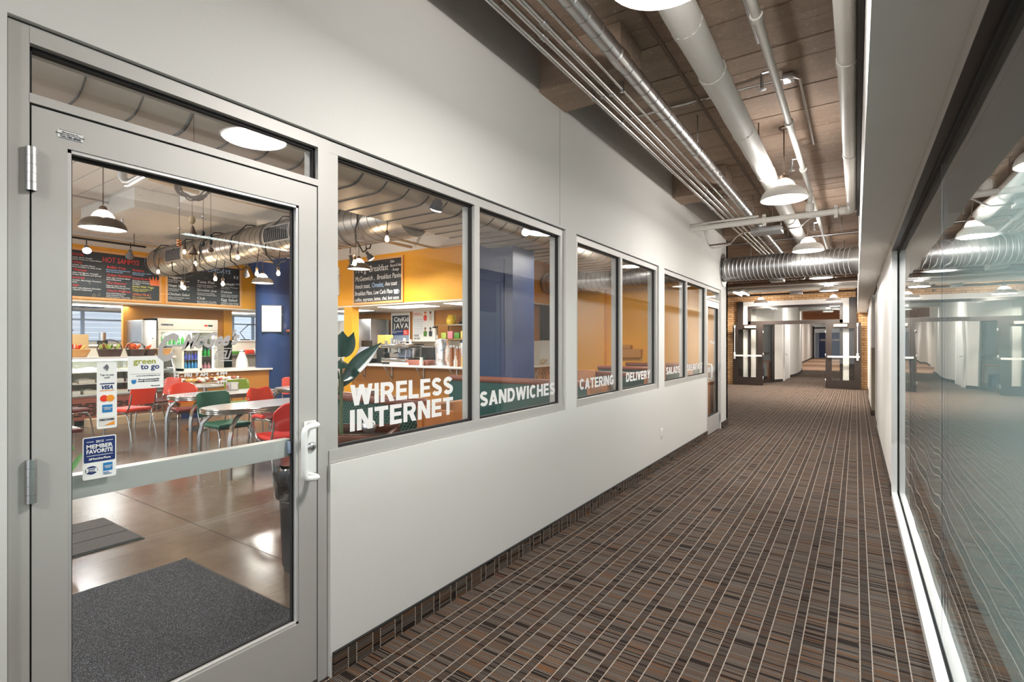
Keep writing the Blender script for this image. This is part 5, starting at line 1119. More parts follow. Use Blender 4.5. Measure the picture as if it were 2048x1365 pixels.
# light steel hoop chairs at the far counter
for i, (x, y) in enumerate(((-3.15, 8.15), (-3.15, 8.75))):
    t = thing('hoop_chair', ('steel hoop-backed chair at the white counter beside the blue post', 'steel hoop-backed chair at the white counter by the window stile')[i], 'chair', (x, y, 0), 0, 'hoop-backed chairs at the far counter')
    for rr_, zt in ((0.20, 0.98), (0.10, 0.92)):
        MB().tube([(x+0.2, y-rr_, 0.62)] + [(x+0.2, y-rr_*math.cos(PI*k/10), zt-rr_+rr_*math.sin(PI*k/10)) for k in range(11)] + [(x+0.2, y+rr_, 0.62)], 0.012, 8).build('hoop', 'chrome', t)
    MB().lathe([(0.0001, 0), (0.19, 0), (0.2, 0.02), (0.19, 0.05), (0.0001, 0.055)], (x, y, 0.60), 24).build('seat', 'maroon_vinyl', t)
    for a in (0.8, 2.3, 3.9, 5.5): MB().cyl((x+0.15*math.cos(a), y+0.15*math.sin(a), 0.61), (x+0.22*math.cos(a), y+0.22*math.sin(a), 0), 0.012, 8).build('leg', 'chrome', t)
    MB().tube([(x+0.2*math.cos(a), y+0.2*math.sin(a), 0.2) for a in [2*PI*k/20 for k in range(20)]], 0.008, 6, closed=True).build('foot_ring', 'chrome', t)

# ---------------------------------------------------------------- booths along the window wall
def booth(label, y, x0, x1, front='quilt_green', h=1.10):
    t = thing('booth_bench', label, 'booth bench', ((x0+x1)/2, y, 0), 0, 'green booth benches by the windows')
    MB().box(x0, x1, y-0.03, y+0.03, 0.05, h-0.05).build('back_panel', front, t)
    MB().rbox(x0-0.02, x1+0.02, y-0.045, y+0.045, h-0.06, h, 0.02).build('top_rail', 'booth_wood', t)
    MB().rbox(x0, x1, y+0.04, y+0.48, 0.34, 0.46, 0.03).build('seat', 'dull_green', t)
    MB().box(x0, x1, y+0.05, y+0.46, 0.0, 0.34).build('base', 'booth_wood', t)
    MB().rbox(x1, x1+0.035, y-0.06, y+0.5, 0, h-0.04, 0.012).build('end_panel', 'wood_panel', t)
    return t
b1 = booth('green quilted booth bench with wooden top rail behind the rubber plant', 2.42, -1.62, -0.42)
MB().box(-0.385, -0.155, 2.38, 2.42, 0.0, 1.04).build('side_board', 'wood_panel', b1)
booth('dark green booth bench behind the second window pane below the blue post', 4.36, -1.85, -0.16, 'dull_green')
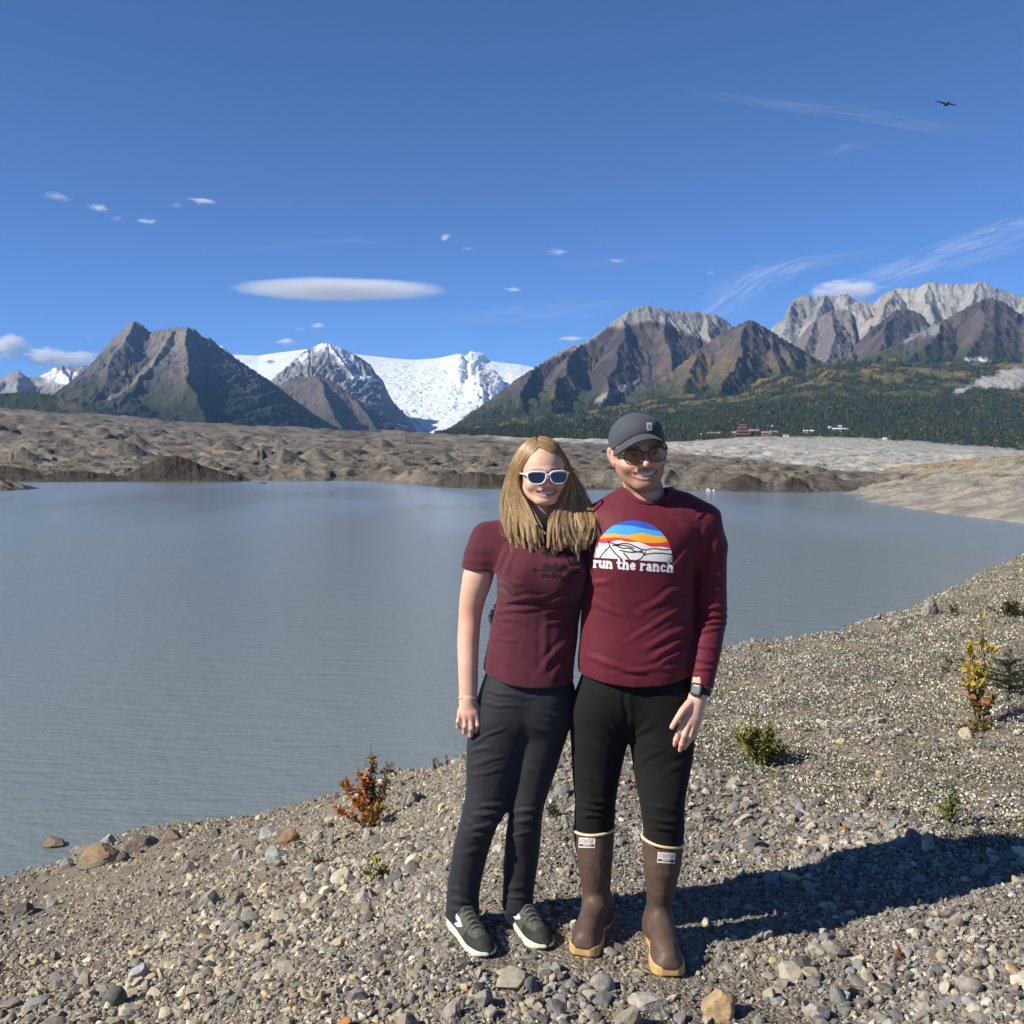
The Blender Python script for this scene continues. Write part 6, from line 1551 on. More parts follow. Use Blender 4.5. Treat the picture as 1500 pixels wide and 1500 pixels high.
# --- rubber boots
M_boot = mat_std('brown_rubber', (.086, .055, .041), rough=.55, spec=.3, bump=.3, bscale=9, bdist=.006, var=.38, vscale=11)
M_bsole = mat_std('amber_rubber', (.52, .335, .135), rough=.55, spec=.35, bump=.2, bscale=60, bdist=.002, var=.14, vscale=22)
BSOLE = [(0, .010, .010), (.03, .026, .026), (.1, .036, .036), (.22, .037, .037), (.38, .033, .034), (.5, .036, .039), (.68, .049, .050), (.82, .053, .051), (.92, .049, .046), (.97, .040, .037), (1, .026, .023)]
def boot(heel, toe, rows, trim_py, root, lfn, lab):
    H, f, s, L = foot_frame(heel, toe); H = H.copy(); H[2] = float(ground_z(H[0] + f[0] * L / 2, H[1] + f[1] * L / 2)) - .006
    g = lambda u, v, z: H + f * (u * L) + s * v + np.array([0, 0, z])
    lo = np.minimum(H, H + f * L) - .09; hi = np.maximum(H, H + f * L) + np.array([.09, .09, .55])
    fu = Field(lo, hi, .0032)
    fu.add(loft(rows, 2.1), 0)
    fu.add(chain([g(.24, 0, .075), g(.36, 0, .085), g(.56, .001, .073), g(.74, .001, .058), g(.87, -.001, .048)], [.044, .044, .043, .044, .038]), .035)
    fu.add(slab([(a, b * .95, c_ * .95) for a, b, c_ in BSOLE], L, lambda u: .015 + 0 * u, lambda u: .062 - .012 * u, H, f, s, .018), .018)
    fu.add(ell(g(.13, 0, .07), (.038, .038, .05)), .03)
    fu.cut(lambda p: (H[2] + .03) - p[..., 2])
    V, Q = fu.mesh(2)
    V = folds(V, Q, [], 1.4, (16, 16, 22), 45)
    px, py = proj(V)
    b = solid_part('boot', lfn(V), Q, M_boot, root, label=lab)
    fs = Field(lo, np.maximum(H, H + f * L) + np.array([.09, .09, .09]), .0028)
    z1 = lambda u: .040 + .020 * sstep(.25, .05, u) + .010 * np.exp(-((u - .42) / .12) ** 2)
    z0 = lambda u: 0 + .013 * np.exp(-((u - .40) / .08) ** 4) + .006 * sstep(.85, 1, u)
    fs.add(slab([(a, b_ * 1.06, c_ * 1.06) for a, b_, c_ in BSOLE], L, z0, z1, H, f, s, .006))
    v, q = fs.mesh(1); solid_part('sole', lfn(v), q, M_bsole, b)
    # pale rolled top edge
    r0 = rows[0]; a_ = P(r0[1], r0[0], r0[3]); b_ = P(r0[2], r0[0], r0[3]); hw = (b_[0] - a_[0]) / 2
    tl = (trim_py[1] - trim_py[0])
    rg_ = [(a_ + b_) / 2 + np.array([hw * math.sin(t_) * 1.01, -r0[4] * math.cos(t_) * 1.01, -tl / 444.0 * .5 * math.sin(t_)]) for t_ in np.linspace(0, 2 * math.pi, 56, endpoint=False)]
    v, q = tube(rg_, .0052, 8, True); solid_part('top_edge', lfn(v), q, mat_std('cream_rubber', (.66, .52, .28), rough=.5), b)
    return b, V, Q
bA = [(1212, 840.5, 900, Ym +0.045, .072), (1225, 841, 899.5, Ym +0.045, .072), (1250, 844, 898, Ym +0.045, .071), (1280, 848.5, 895.5, Ym +0.049, .068), (1305, 853, 893.5, Ym +0.057, .062), (1328, 854, 894, Ym +0.067, .060), (1348, 853, 897, Ym +0.069, .062), (1368, 851, 900, Ym +0.071, .064)]
bB = [(1229, 941, 1001, Ym -0.065, .072), (1245, 942, 1000, Ym -0.065, .072), (1270, 943.5, 996, Ym -0.061, .070), (1300, 946.5, 989, Ym -0.049, .064), (1322, 947.5, 984, Ym -0.035, .060), (1345, 945.5, 982, Ym -0.025, .060), (1362, 943, 984, Ym -0.021, .062)]
def logo(cx, cy, w, h, tilt):
    def fn(U, W):
        ca, sa = math.cos(R(tilt)), math.sin(R(tilt)); u = ((U - cx) * ca + (W - cy) * sa) / w * 2; v = -(-(U - cx) * sa + (W - cy) * ca) / h * 2
        k = (np.abs(u) < 1) & (np.abs(v) < 1)
        c = np.zeros(U.shape + (3,)) + np.array((.72, .70, .67))
        GL = {'X': [[(0, 0), (1, 1)], [(0, 1), (1, 0)]], 'T': [[(0, 1), (1, 1)], [(.5, 1), (.5, 0)]], 'R': [[(0, 0), (0, 1), (.8, 1), (.9, .75), (.8, .5), (0, .5)], [(.45, .5), (1, 0)]], 'A': [[(0, 0), (.5, 1), (1, 0)], [(.2, .35), (.8, .35)]], 'U': [[(0, 1), (0, .2), (.3, 0), (.7, 0), (1, .2), (1, 1)]], 'F': [[(0, 0), (0, 1), (.9, 1)], [(0, .5), (.7, .5)]]}
        for i, ch in enumerate('XTRATUF'):
            x0 = -.86 + i * .25; gw = .17; y0 = .0; gh = .66
            for st in GL[ch]:
                d = poly_d(u * w / 2, v * h / 2, [((x0 + gw * a) * w / 2, (y0 + gh * b) * h / 2) for a, b in st])
                c[d < .42] = (.42, .05, .05) if i in (0, 1, 2, 3) and i < 4 else (.06, .05, .05)
        c[(v < -.25) & (v > -.72) & (np.abs(u) < .92)] = (.07, .065, .06)
        c[(np.abs(v + .42) < .10) & (np.abs(u) < .45)] = (.55, .54, .52)
        c[(np.abs(u) > .965) | (np.abs(v) > .93)] = (.30, .28, .27)
        return c, k
    return fn
b_, V, Q = boot(pp(885, 1370, 3.51), pp(852, 1408, 3.225), bA, (1215, 1210), man, lm, None)
v, q, c_ = surface_print(V, Q, 845, 876, 1225, 1245, 150, 100, Ym, logo(860, 1234.5, 24, 15, 2), .0012); solid_part('maker_label', lm(v), q[:, ::-1], M_print, b_, c_)
b_, V, Q = boot(pp(960, 1384, 3.40), pp(981, 1428, 3.115), bB, (1225, 1234), man, lm, None)
v, q, c_ = surface_print(V, Q, 960, 993, 1246, 1268, 150, 100, Ym, logo(976, 1256.5, 26, 16, 4), .0012); solid_part('maker_label', lm(v), q[:, ::-1], M_print, b_, c_)
# --- chest print on his shirt
GLY = {'r': ([[(0, 0), (0, 1)], [(0, .55), (.2, .92), (.48, .9)]], .55, [(-.16, 0, .2, 0), (-.16, 1, 0, 1)]), 'u': ([[(0, 1), (0, .3), (.15, .06), (.4, .06), (.62, .35)], [(.65, 1), (.65, 0)]], .82, [(-.16, 1, 0, 1), (.48, 1, .65, 1), (.65, 0, .82, 0)]),
       'n': ([[(0, 0), (0, 1)], [(0, .6), (.2, .95), (.48, .95), (.65, .7), (.65, 0)]], .82, [(-.16, 0, .18, 0), (.48, 0, .84, 0), (-.16, 1, 0, 1)]), 't': ([[(.12, 1.4), (.12, .22), (.28, .03), (.48, .1)], [(-.1, .95), (.44, .95)]], .6, []),
       'h': ([[(0, 0), (0, 1.5)], [(0, .6), (.2, .95), (.48, .95), (.65, .7), (.65, 0)]], .82, [(-.16, 0, .18, 0), (.48, 0, .84, 0), (-.16, 1.5, 0, 1.5)]), 'e': ([[(.06, .5), (.66, .5), (.6, .8), (.34, .98), (.1, .8), (.02, .5), (.1, .18), (.36, .02), (.66, .14)]], .82, []),
       'a': ([[(.1, .86), (.34, .98), (.58, .82), (.58, .06), (.74, .02)], [(.58, .56), (.24, .52), (.04, .28), (.2, .03), (.42, .06), (.58, .24)]], .84, []), 'c': ([[(.62, .82), (.4, .98), (.12, .85), (.02, .5), (.12, .16), (.4, .02), (.68, .16)]], .80, [])}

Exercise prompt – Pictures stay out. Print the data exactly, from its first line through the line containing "MB().tube([(x+0.2*math.cos(a), y+0.2*math.sin(a), 0.2)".

Result of the exercise –
Keep writing the Blender script for this image. This is part 5, starting at line 1119. More parts follow. Use Blender 4.5. Measure the picture as if it were 2048x1365 pixels.
# light steel hoop chairs at the far counter
for i, (x, y) in enumerate(((-3.15, 8.15), (-3.15, 8.75))):
    t = thing('hoop_chair', ('steel hoop-backed chair at the white counter beside the blue post', 'steel hoop-backed chair at the white counter by the window stile')[i], 'chair', (x, y, 0), 0, 'hoop-backed chairs at the far counter')
    for rr_, zt in ((0.20, 0.98), (0.10, 0.92)):
        MB().tube([(x+0.2, y-rr_, 0.62)] + [(x+0.2, y-rr_*math.cos(PI*k/10), zt-rr_+rr_*math.sin(PI*k/10)) for k in range(11)] + [(x+0.2, y+rr_, 0.62)], 0.012, 8).build('hoop', 'chrome', t)
    MB().lathe([(0.0001, 0), (0.19, 0), (0.2, 0.02), (0.19, 0.05), (0.0001, 0.055)], (x, y, 0.60), 24).build('seat', 'maroon_vinyl', t)
    for a in (0.8, 2.3, 3.9, 5.5): MB().cyl((x+0.15*math.cos(a), y+0.15*math.sin(a), 0.61), (x+0.22*math.cos(a), y+0.22*math.sin(a), 0), 0.012, 8).build('leg', 'chrome', t)
    MB().tube([(x+0.2*math.cos(a), y+0.2*math.sin(a), 0.2) for a in [2*PI*k/20 for k in range(20)]], 0.008, 6, closed=True).build('foot_ring', 'chrome', t)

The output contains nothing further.